## Work required:
Write out the entries below exactly, starting at the first line and stopping after the line that contains "COL = S.collection"; skip all pictures.

>> begin Listed records

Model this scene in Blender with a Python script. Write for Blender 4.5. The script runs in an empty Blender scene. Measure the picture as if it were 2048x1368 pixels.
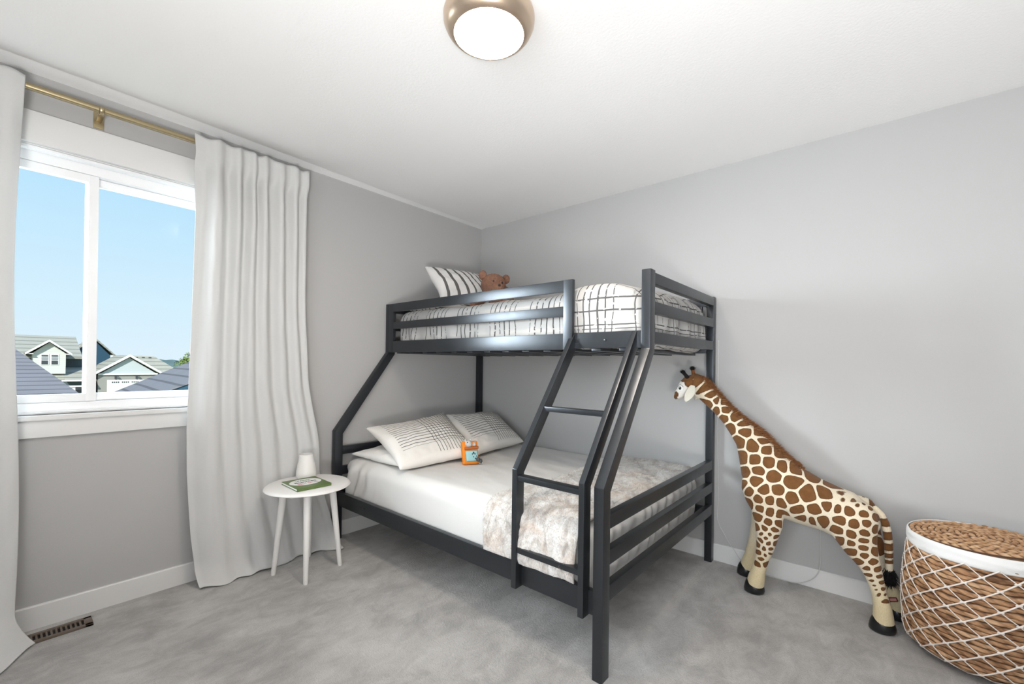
# Children's bedroom: bunk bed, side table, curtains, plush giraffe and basket
LAMP = 98.0            # radiance of the lit ceiling glass
SKY, SUN, EXPO = 1.06, 5.6, 0.0
LX, LY = 1.775, -1.778
BK = (3.165, -.262)    # basket centre
NETA = .08
LIGHTS = [
    (('fill_behind_camera', 'AREA', (2.3, -4.0, 1.5), (1.9, 0, 1.5), 21, (.86, .93, 1.0)), dict(shape='RECTANGLE', size=1.8, size_y=1.3, spread=1.7)),  # added fill lamp behind the camera
    (('window_daylight_boost', 'AREA', (-1.3, -4.4, 1.95), (0, -2.5, 1.4), 690, (.87, .94, 1.0)), dict(shape='RECTANGLE', size=2.4, size_y=1.2)),  # area lamp added outside, hidden from view, to boost the window's daylight
    (('ceiling_bounce_fill', 'AREA', (3.6, -3.6, .4), (2.9, -2.9, 2.44), 88, (1.0, .985, .97)), dict(shape='DISK', size=.8, spread=2.6)),  # added fill lamp aimed up to brighten the ceiling; no actual flash known
]
import bpy, bmesh, math, random
import numpy as np
from mathutils import Vector, Matrix, noise
from mathutils.bvhtree import BVHTree
random.seed(7); np.random.seed(7)
PI = math.pi
S = bpy.context.scene
COL = S.collection

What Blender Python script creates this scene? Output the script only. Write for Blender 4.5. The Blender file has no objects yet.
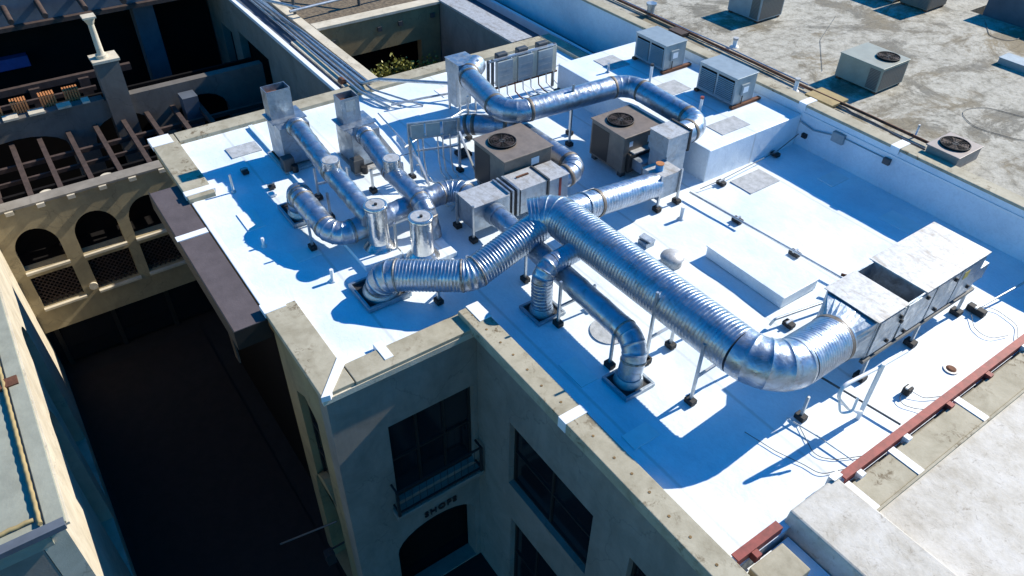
import bpy, bmesh, math, random
from mathutils import Vector, Matrix, noise
random.seed(7)
R = math.radians
S = bpy.context.scene
C = S.collection
V = Vector

# ------------------------------------------------------------------ materials
def new_mat(name):
    m = bpy.data.materials.new(name); m.use_nodes = True
    nt = m.node_tree; b = nt.nodes['Principled BSDF']
    return m, nt, b
def coords(nt, scale, obj=False):
    n = nt.nodes
    t = n.new('ShaderNodeTexCoord'); g = n.new('ShaderNodeNewGeometry'); mp = n.new('ShaderNodeMapping')
    mp.inputs['Scale'].default_value = scale if hasattr(scale, '__len__') else (scale,)*3
    nt.links.new(t.outputs['Object'] if obj else g.outputs['Position'], mp.inputs[0])
    return mp.outputs[0]
def noise_n(nt, vec, scale, detail=5, rough=.6, dist=0):
    t = nt.nodes.new('ShaderNodeTexNoise'); t.inputs['Scale'].default_value = scale
    t.inputs['Detail'].default_value = detail; t.inputs['Roughness'].default_value = rough
    t.inputs['Distortion'].default_value = dist
    nt.links.new(vec, t.inputs['Vector']); return t.outputs['Fac']
def ramp(nt, fac, stops):
    r = nt.nodes.new('ShaderNodeValToRGB'); e = r.color_ramp.elements
    while len(e) < len(stops): e.new(.5)
    for k, (p, c) in enumerate(stops):
        e[k].position = p; e[k].color = (c[0], c[1], c[2], 1) if hasattr(c, '__len__') else (c, c, c, 1)
    nt.links.new(fac, r.inputs[0]); return r.outputs[0]
def mixc(nt, fac, a, b, mode='MIX'):
    m = nt.nodes.new('ShaderNodeMix'); m.data_type = 'RGBA'; m.blend_type = mode
    for s, v in ((m.inputs[0], fac), (m.inputs[6], a), (m.inputs[7], b)):
        if hasattr(v, 'is_linked'): nt.links.new(v, s)
        elif hasattr(v, '__len__'): s.default_value = (v[0], v[1], v[2], 1)
        else: s.default_value = v
    return m.outputs[2]
def bump(nt, b, h, strength, dist=.02):
    n = nt.nodes.new('ShaderNodeBump'); n.inputs['Strength'].default_value = strength; n.inputs['Distance'].default_value = dist
    nt.links.new(h, n.inputs['Height']); nt.links.new(n.outputs[0], b.inputs['Normal'])

def simple(name, col, rough=.6, metal=0, var=.25, scale=3, col2=None, bmp=0, spec=None, stretch=(1,1,1)):
    m, nt, b = new_mat(name)
    v = coords(nt, stretch)
    f = noise_n(nt, v, scale, 6, .65)
    c2 = col2 or tuple(c*(1-var) for c in col)
    c = ramp(nt, f, [(.35, c2), (.62, col)])
    nt.links.new(c, b.inputs['Base Color'])
    b.inputs['Roughness'].default_value = rough; b.inputs['Metallic'].default_value = metal
    if spec is not None: b.inputs['Specular IOR Level'].default_value = spec
    if bmp: bump(nt, b, noise_n(nt, v, scale*8, 4), bmp)
    return m

def mat_white():
    m, nt, b = new_mat('white_membrane')
    v = coords(nt, 1)
    a = noise_n(nt, v, .7, 6, .62, .3); d = noise_n(nt, v, 5, 7, .7, .4)
    c = ramp(nt, a, [(.34, (.62, .70, .77)), (.5, (.72, .795, .855)), (.6, (.77, .84, .89))])
    sc = ramp(nt, noise_n(nt, coords(nt, (1, 2.2, 1)), 9, 8, .8, 1.5), [(.38, .90), (.55, 1)])
    c = mixc(nt, 1.0, c, sc, 'MULTIPLY')
    dirt = ramp(nt, d, [(.60, 0), (.78, 1)])
    big = ramp(nt, noise_n(nt, v, .33, 4, .5), [(.5, 0), (.68, 1)])
    k = nt.nodes.new('ShaderNodeMath'); k.operation = 'MULTIPLY'; nt.links.new(dirt, k.inputs[0]); nt.links.new(big, k.inputs[1])
    k2 = nt.nodes.new('ShaderNodeMath'); k2.operation = 'MULTIPLY'; k2.inputs[1].default_value = .65; nt.links.new(k.outputs[0], k2.inputs[0])
    c = mixc(nt, k2.outputs[0], c, (.50, .44, .36))
    # membrane lap seams every 1.9 m, running along x
    w = nt.nodes.new('ShaderNodeTexWave'); w.wave_type = 'BANDS'; w.bands_direction = 'Y'; w.inputs['Scale'].default_value = .165
    w.inputs['Distortion'].default_value = .12; w.inputs['Detail'].default_value = 3; nt.links.new(v, w.inputs['Vector'])
    s = ramp(nt, w.outputs['Fac'], [(.0, 1), (.0012, 0)])
    k3 = nt.nodes.new('ShaderNodeMath'); k3.operation = 'MULTIPLY'; k3.inputs[1].default_value = .5; nt.links.new(s, k3.inputs[0])
    c = mixc(nt, k3.outputs[0], c, (.45, .45, .43))
    nt.links.new(c, b.inputs['Base Color'])
    b.inputs['Roughness'].default_value = .42
    bump(nt, b, noise_n(nt, v, 3.5, 5, .6, .5), .22, .05)
    return m
def mat_coping(name='stained_coping', spots=True):
    m, nt, b = new_mat(name)
    v = coords(nt, 1)
    c = ramp(nt, noise_n(nt, v, 2.2, 8, .7, .3), [(.32, (.27, .24, .165)), (.6, (.40, .365, .27))])
    st = ramp(nt, noise_n(nt, v, 6.5, 7, .75, .5), [(.53, 0), (.62, 1)])
    where = ramp(nt, noise_n(nt, v, .8, 2, .5), [(.48, 0), (.6, 1)])
    k = nt.nodes.new('ShaderNodeMath'); k.operation = 'MULTIPLY'; nt.links.new(st, k.inputs[0]); nt.links.new(where, k.inputs[1])
    c = mixc(nt, k.outputs[0], c, (.12, .085, .04))
    nt.links.new(c, b.inputs['Base Color']); b.inputs['Roughness'].default_value = .75
    bump(nt, b, noise_n(nt, v, 30, 4), .2, .01)
    return m
def mat_galv(name, rough=.27, tint=(.60, .66, .72), streak=True, dirt=.35):
    m, nt, b = new_mat(name)
    v = coords(nt, 1)
    vo = nt.nodes.new('ShaderNodeTexVoronoi'); vo.inputs['Scale'].default_value = 22; nt.links.new(v, vo.inputs['Vector'])
    sp = ramp(nt, vo.outputs['Color'], [(.2, .92), (.8, 1.0)])
    base = mixc(nt, 1.0, tint, sp, 'MULTIPLY')
    d = ramp(nt, noise_n(nt, v, 4.2, 8, .78, 1.2), [(.50, 0), (.64, 1)])
    k = nt.nodes.new('ShaderNodeMath'); k.operation = 'MULTIPLY'; k.inputs[1].default_value = dirt; nt.links.new(d, k.inputs[0])
    base = mixc(nt, k.outputs[0], base, (.20, .17, .14))
    nt.links.new(base, b.inputs['Base Color']); b.inputs['Metallic'].default_value = .88
    rr = ramp(nt, noise_n(nt, v, 6, 5, .6), [(.3, rough*.75), (.7, rough*1.55)])
    nt.links.new(rr, b.inputs['Roughness'])
    bump(nt, b, noise_n(nt, v, 3.5, 5, .6), .38, .045)
    return m
def mat_panel():      # weathered galvanised sheet tops: chalky, water marked
    m, nt, b = new_mat('weathered_sheet')
    v = coords(nt, 1)
    c = ramp(nt, noise_n(nt, v, 9, 9, .8, .2), [(.36, (.33, .325, .31)), (.52, (.46, .47, .475)), (.66, (.54, .55, .56))])
    st = ramp(nt, noise_n(nt, coords(nt, (.8, 2.4, 1)), 2.3, 8, .75, .4), [(.52, 0), (.62, 1)])
    k = nt.nodes.new('ShaderNodeMath'); k.operation = 'MULTIPLY'; k.inputs[1].default_value = .6; nt.links.new(st, k.inputs[0])
    c = mixc(nt, k.outputs[0], c, (.24, .205, .16))
    nt.links.new(c, b.inputs['Base Color']); b.inputs['Metallic'].default_value = .3; b.inputs['Roughness'].default_value = .55
    bump(nt, b, noise_n(nt, v, 3, 3, .5), .15, .04)
    return m
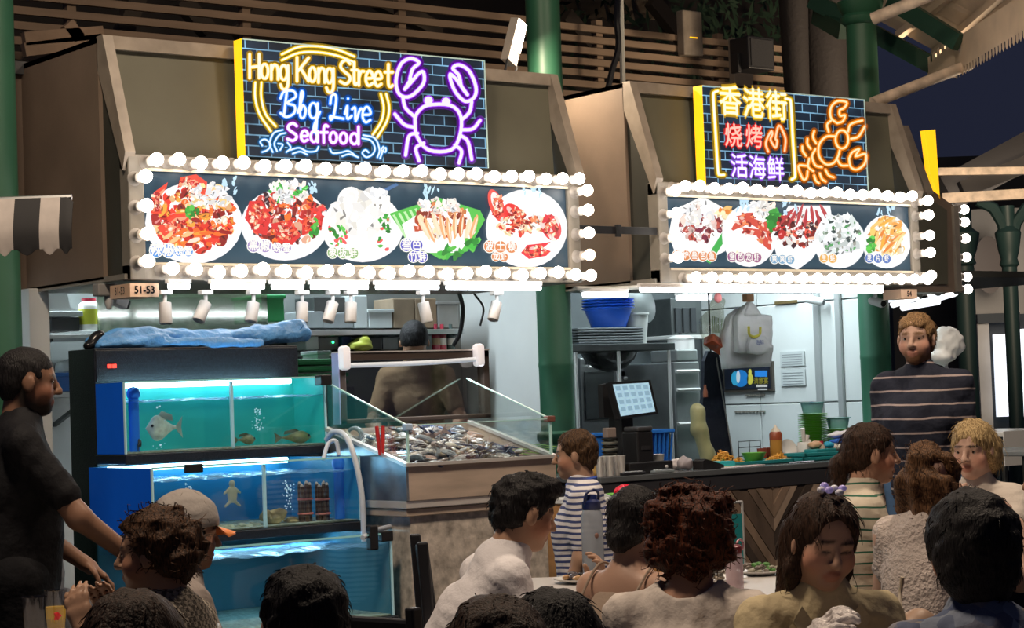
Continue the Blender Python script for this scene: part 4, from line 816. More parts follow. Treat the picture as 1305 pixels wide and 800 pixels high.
for tk, (x, y, z0, z1) in ((tk1, (*PY(171, 540, 7.45)[:2], 1.232, 1.47)), (tk2, (*PY(432, 620, 7.2)[:2], .915, 1.15))):
    m_pipe = mat('blue_pvc', (.02, .18, .72), .35, emit=.06)
    MB().lathe([(.021, z0), (.021, z1-.02), (.026, z1-.02), (.028, z1), (.022, z1+.018), (.001, z1+.024)], (x, y, 0), 14).build('filter_pipe', m_pipe, tk, True)
MB().bbox((4.70, 7.35, 1.475), (4.755, 7.405, 1.52), .004).build('corner_clip', m_black, tk1); MB().bbox((3.90, 7.10, 1.145), (3.98, 7.118, 1.18), .004).build('corner_clip', m_black, tk2); MB().bbox((4.60, 6.865, .80), (4.64, 6.90, .90), .006).build('pump_clip', m_black, tk3); MB().bbox((4.66, 6.87, .83), (4.715, 6.90, .872), .004).build('corner_clip', m_black, tk3)
# air bubbles
def bubbles(tk, px, py0, py1, Y, n, name='bubble_column'):
    mb = MB()
    for k in range(n): q = PY(px+random.uniform(-4, 4)*(1 if k % 3 else 2), random.uniform(py0, py1), Y+random.uniform(-.02, .02)); mb.ball(q, random.uniform(.0015, .0042), 6, 4)
    mb.build(name, mat('air_bubble', (.75, .95, 1), .1, emit=.35, ecol=(.6, .9, 1)), tk, True, kind='stuff')
bubbles(tk1, 329, 520, 548, 7.5, 46); bubbles(tk1, 203, 515, 572, 7.5, 30); bubbles(tk2, 240, 610, 640, 7.3, 36); bubbles(tk2, 367, 612, 650, 7.3, 50)
def fish(name, c, L, H, T, yaw, col, col2, label, pitch=0, seed=0, group=None):
    t = thing(name, label, 'fish', tuple(c), yaw, group); M = wm(t); L2 = lambda p: M@Vector(p); m = mat('fish_'+name+str(seed), col, .35, var=(40, .35), emit=.05, ecol=col); n, k = 14, 12; vs = []
    prof = [0.02, .25, .55, .82, .97, 1, .96, .88, .75, .58, .42, .28, .18, .15]
    mb = MB()
    for i in range(n):
        x = L*(.5-i/(n-1)*.82)
        for j in range(k): a = 2*math.pi*j/k; vs.append(L2((x, T/2*prof[i]*math.cos(a), H/2*prof[i]*math.sin(a)+pitch*x)))
    mb.add(vs, [(i*k+j, i*k+(j+1) % k, (i+1)*k+(j+1) % k, (i+1)*k+j) for i in range(n-1) for j in range(k)]+[tuple(range(k)), tuple((n-1)*k+j for j in range(k))]); mb.build('trunk', m, t, True)
    m2 = mat('fin_'+name+str(seed), col2, .5)
    P = [(-.30*L, .02*H), (-.5*L, .42*H), (-.46*L, 0), (-.5*L, -.42*H), (-.30*L, -.02*H)]; MB().poly([L2((x, -.002, z+pitch*x)) for x, z in P], M.to_3x3()@Vector((0, .004, 0))).build('tail_fin', m2, t)
    P = [(.2*L, .42*H), (.05*L, .66*H), (-.22*L, .5*H), (-.25*L, .25*H)]; MB().poly([L2((x, -.002, z+pitch*x)) for x, z in P], M.to_3x3()@Vector((0, .004, 0))).build('dorsal_fin', m2, t)
    P = [(.15*L, -.05*H), (-.05*L, .05*H), (-.1*L, -.25*H)]; MB().poly([L2((x, -T*.52, z+pitch*x)) for x, z in P], M.to_3x3()@Vector((0, .004, 0))).build('pectoral_fin', m2, t)
    for s in (-1, 1): mb = MB().ball(L2((.36*L, s*T*.30, .1*H+pitch*.36*L)), .007*min(1, L*5), 8, 6); mb.build('eye', m_ink, t, True)
    return t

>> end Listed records

## Written solution:
Model this scene in Blender with a Python script. Write for Blender 4.5. The script runs in an empty Blender scene. Measure the picture as if it were 2048x1368 pixels.
# Children's bedroom: bunk bed, side table, curtains, plush giraffe and basket
LAMP = 98.0            # radiance of the lit ceiling glass
SKY, SUN, EXPO = 1.06, 5.6, 0.0
LX, LY = 1.775, -1.778
BK = (3.165, -.262)    # basket centre
NETA = .08
LIGHTS = [
    (('fill_behind_camera', 'AREA', (2.3, -4.0, 1.5), (1.9, 0, 1.5), 21, (.86, .93, 1.0)), dict(shape='RECTANGLE', size=1.8, size_y=1.3, spread=1.7)),  # added fill lamp behind the camera
    (('window_daylight_boost', 'AREA', (-1.3, -4.4, 1.95), (0, -2.5, 1.4), 690, (.87, .94, 1.0)), dict(shape='RECTANGLE', size=2.4, size_y=1.2)),  # area lamp added outside, hidden from view, to boost the window's daylight
    (('ceiling_bounce_fill', 'AREA', (3.6, -3.6, .4), (2.9, -2.9, 2.44), 88, (1.0, .985, .97)), dict(shape='DISK', size=.8, spread=2.6)),  # added fill lamp aimed up to brighten the ceiling; no actual flash known
]
import bpy, bmesh, math, random
import numpy as np
from mathutils import Vector, Matrix, noise
from mathutils.bvhtree import BVHTree
random.seed(7); np.random.seed(7)
PI = math.pi
S = bpy.context.scene
COL = S.collection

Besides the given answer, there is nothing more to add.